Q: First of all, is it “pawpaw,” or “paw paw”?
Zack Fowler: The town is “Paw Paw,” but I’ve typically seen the name of the fruit spelled, “pawpaw”—one word, no space. You could probably spell it either way, though. The most undeniably correct naming and spelling would be Asimina triloba, which is the scientific name. Common names for the fruit, like “pawpaw” or “Indiana banana,” are just the generally agreed upon names people come up with, and they vary by region.
Q: What do pawpaws taste like?
ZF: People typically say the taste is “tropical,” and I think that’s the best way to describe it. It’s like a mixture of banana, mango, and pineapple, which are tropical fruits—and all other members of the plant family it belongs to actually live in the tropics.
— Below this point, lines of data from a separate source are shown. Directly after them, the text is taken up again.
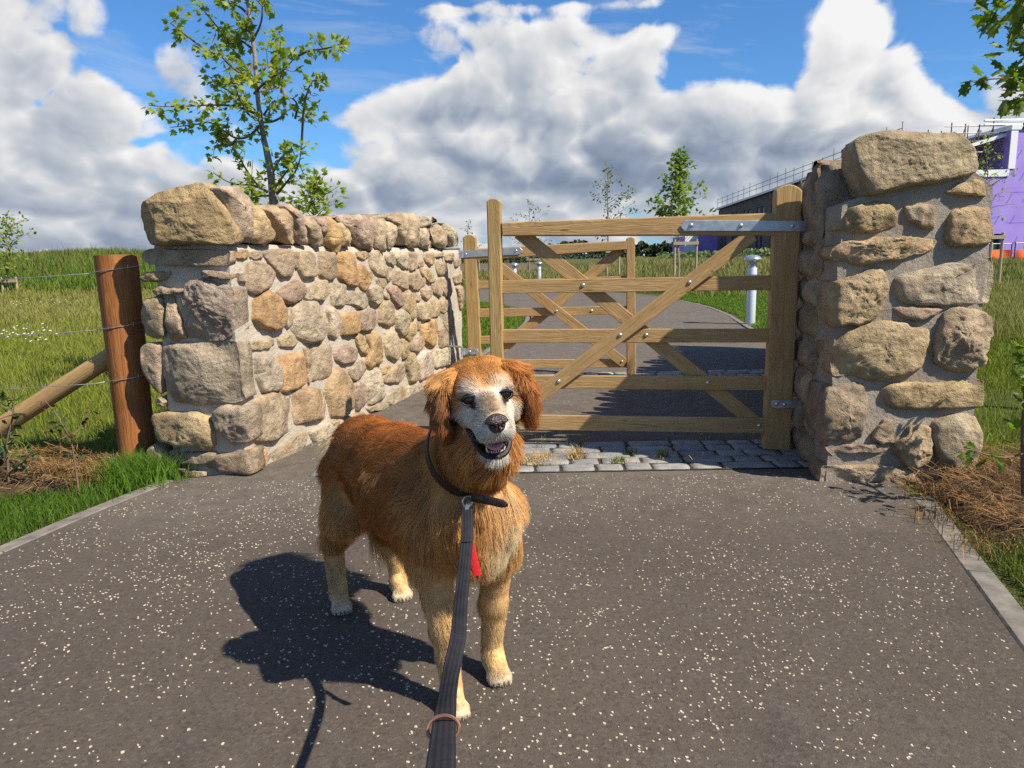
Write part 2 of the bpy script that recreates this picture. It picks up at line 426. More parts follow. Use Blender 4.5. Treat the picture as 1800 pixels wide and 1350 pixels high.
def m_purple(T, b, co):
    n = T.noise(co, 1.2, 4, .6)
    c = T.mix(T.rng(n, .3, .7), (.30, .20, .60), (.37, .26, .68))
    # printed dashes on the membrane
    w = T.vm('MULTIPLY', co, (1.0, 1.0, 1.0))
    sp = T.node('ShaderNodeSeparateXYZ'); T.l.new(w, sp.inputs[0])
    a = T.m('FRACT', T.m('MULTIPLY', T.m('ADD', sp.outputs[0], T.m('MULTIPLY', sp.outputs[2], -.5)), 1.1))
    bz = T.m('FRACT', T.m('MULTIPLY', sp.outputs[2], .8))
    mk = T.m('MULTIPLY', T.m('LESS_THAN', a, .10), T.m('LESS_THAN', bz, .42))
    c = T.mix(T.m('MULTIPLY', mk, .6), c, (.12, .07, .30))
    setb(T, b, Base_Color=c, Roughness=.6)

M = {}
M['stone'] = material('sandstone', m_stone)
M['mortar'] = material('lime_mortar', m_mortar)
M['gate'] = material('treated_softwood', wood((.37, .225, .09), (.46, .30, .13), (.27, .152, .055), cracks=.5))
M['gate_green'] = material('treated_softwood_pale', wood((.34, .22, .085), (.45, .30, .12), (.26, .16, .05)))
M['post'] = material('red_brown_post', wood((.26, .088, .024), (.40, .165, .045), (.12, .038, .014), (2, 70, 70), wear=.3, cracks=.9))
M['stake'] = material('stake_wood', wood((.34, .25, .16), (.42, .32, .21), (.25, .18, .11), knots=False))
M['galv'] = material('galvanised_steel', plain((.42, .45, .48), .42, .75, .18, 25, .1))
M['bolt'] = material('bolt_zinc', plain((.62, .62, .62), .3, .9, .1))
M['wire'] = material('fence_wire', plain((.45, .46, .47), .4, .8, .1))
M['steelpaint'] = material('bollard_silver', plain((.55, .57, .60), .45, .3, .06))
M['chrome'] = material('bollard_cap', plain((.6, .63, .66), .22, .8, .06))
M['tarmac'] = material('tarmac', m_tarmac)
M['chip'] = material('pale_chipping', plain((.46, .39, .29), .8, 0, .25, 90))
M['kerb'] = material('concrete_edging', plain((.165, .148, .122), .9, 0, .35, 14, .5, .2))
M['mortar_grey'] = material('cement_mortar', lambda T, b, co: m_mortar(T, b, co, (.265, .222, .172), (.36, .31, .245)))
M['granite'] = material('granite_sett', m_granite)
M['joint'] = material('sett_joint', plain((.055, .045, .032), .95, 0, .4, 60, .5, .1))
M['field'] = material('meadow_ground', m_field)
M['soil'] = material('bark_soil', m_soil)
M['plough'] = material('bare_field', plain((.13, .09, .065), .95, 0, .2, .05, 0, .1))
M['blade'] = material('grass_blade', m_attr(.6, .35, .25))
M['straw'] = material('dry_straw', m_attr(.8, .15, .15))
M['bark'] = material('young_bark', plain((.25, .20, .15), .9, 0, .35, 60, .6, .2))
M['twig'] = material('twig', plain((.16, .105, .07), .85, 0, .3, 60, .4, .2))
M['leaf_maple'] = material('maple_leaf', m_leaf((.12, .20, .014), (.29, .33, .028), .45))
M['leaf_oak'] = material('oak_leaf', m_leaf((.045, .10, .012), (.16, .21, .018), .4))
M['leaf_far'] = material('far_leaf', m_leaf((.085, .165, .014), (.22, .28, .028), .4))
M['leaf_grey'] = material('grey_leaf', m_leaf((.09, .13, .05), (.15, .19, .07), .35))
M['leaf_holly'] = material('holly_leaf', m_leaf((.012, .035, .010), (.05, .08, .018), .15))
M['leaf_red'] = material('holly_tip', m_leaf((.06, .018, .012), (.09, .035, .015), .15))
M['wood_far'] = material('far_wood', plain((.035, .055, .022), .95, 0, .5, .12, 0, .1))
M['purple'] = material('purple_membrane', m_purple)
M['brick'] = material('dark_brick', m_brick)
M['glass'] = material('window_glass', plain((.05, .07, .09), .08, 0, .1))
M['glasspale'] = material('window_glass_pale', plain((.30, .36, .42), .15, 0, .1))
M['white'] = material('white_trim', plain((.75, .75, .75), .5, 0, .05))
M['roofgrey'] = material('grey_roof', plain((.10, .105, .12), .7, 0, .15))
M['scaf'] = material('scaffold_tube', plain((.16, .14, .13), .5, .5, .2))
M['plank'] = material('scaffold_board', plain((.22, .17, .12), .8, 0, .2))
M['orange'] = material('orange_barrier', plain((.75, .12, .02), .6, 0, .2, 3))
M['door'] = material('green_door', plain((.04, .22, .09), .5, 0, .1))
M['dark'] = material('dark_opening', plain((.015, .015, .018), .7, 0, .1))
M['render'] = material('pale_house_wall', plain((.55, .52, .47), .8, 0, .1, 1))
M['tile'] = material('house_roof', plain((.16, .11, .09), .8, 0, .15, 2))
HAIRS = 170000

# ------------------------------------------------------------------ terrain
def sstep(x, a, b):
    t = np.clip((x - a) / (b - a), 0, 1); return t * t * (3 - 2 * t)
def gz(x, y):
    x = np.asarray(x, float); y = np.asarray(y, float)
    z = -0.02 * np.ones_like(x)
    # grassy mound on the left
    m = sstep(y, 19, 33) * sstep(-x, 4.0 + 0.10 * y, 9 + 0.32 * y) * 1.55
    m = m * (0.72 + .28 * sstep(x, -26, -13))
    m = m * (1 - sstep(y, 60, 140))
    z = z + m
    # bank on the right in front of the building
    b = sstep(y, 20, 31) * sstep(x, 2.5, 6.5) * 0.42
    z = z + b * (1 - sstep(y, 120, 240))
    z = z + 0.05 * np.sin(x * .9 + y * .5) * sstep(y, 9, 14) * sstep(np.abs(x), 4.2, 7)
    return z
def build_terrain():
    ys = np.concatenate([np.linspace(-30, 2, 10), np.linspace(2.4, 30, 70), np.linspace(31, 60, 24), np.geomspace(64, 5000, 26)])
    xs = np.concatenate([-np.geomspace(4500, 40, 22), np.linspace(-38, 38, 110), np.geomspace(40, 4500, 22)])
    X, Y = np.meshgrid(xs, ys); V = np.stack([X, Y, gz(X, Y)], -1).reshape(-1, 3)
    nx = len(xs); F = np.array([(j * nx + i, j * nx + i + 1, (j + 1) * nx + i + 1, (j + 1) * nx + i) for j in range(len(ys) - 1) for i in range(nx - 1)])
    props(mesh('ground', V, F, M['field']), kind='structure')
build_terrain()

LWALL_P = np.array([-1.335, 3.57, 0]); LWALL_D = unit([.2397, .9708, 0]); LWALL_N = unit([.9708, -.2397, 0]); LWALL_L = 3.62; LWALL_T = .41
RWALL = np.array([(1.45, 3.30), (1.52, 3.88), (1.62, 4.35), (1.86, 5.1), (2.22, 6.0), (2.62, 7.0), (3.04, 8.0)])
RWALL_T = .52

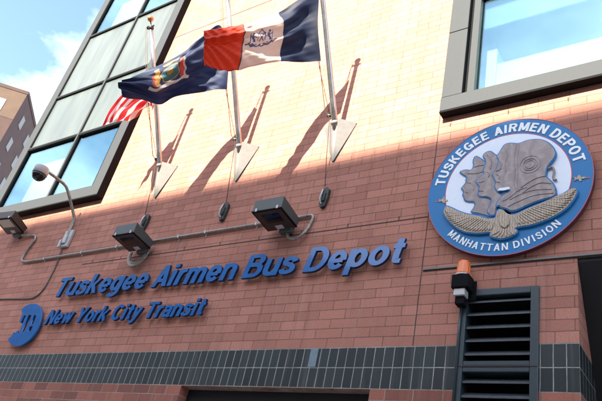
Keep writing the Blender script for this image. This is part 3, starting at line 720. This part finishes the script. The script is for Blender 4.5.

The flesh of the fruit is soft and mushy. It’s almost like an overripe banana—people call it “custard apple” for that reason.
Q: Are there different varieties of pawpaws?
ZF: Yes. Neal Peterson of Peterson Pawpaws in West Virginia has six or seven named varieties that he developed, and we have a great collaboration with him. Interestingly enough, he tasted his first pawpaw ever here at the Arboretum. Peterson pawpaws are grown in orchards in nice, sunny conditions, ultimately making them superior to the pawpaws that grow in the wild. We were able to get around 700 pounds of these orchard-grown pawpaws for the festival.
Q: Besides free pawpaw tastings, what else can we look forward to at this year’s WV Pawpaw Festival at the Arboretum?
ZF: We’ll have some live music and a guest speaker—Native American scholar Joe Candillo. We’ll also have food trucks in the parking lot and all kinds of nature activities and yard games going on. People have been eating pawpaws on that hillside for thousands of years—I mean, it’s an ancient Appalchian tradition. So it’s a really wonderful thing to celebrate.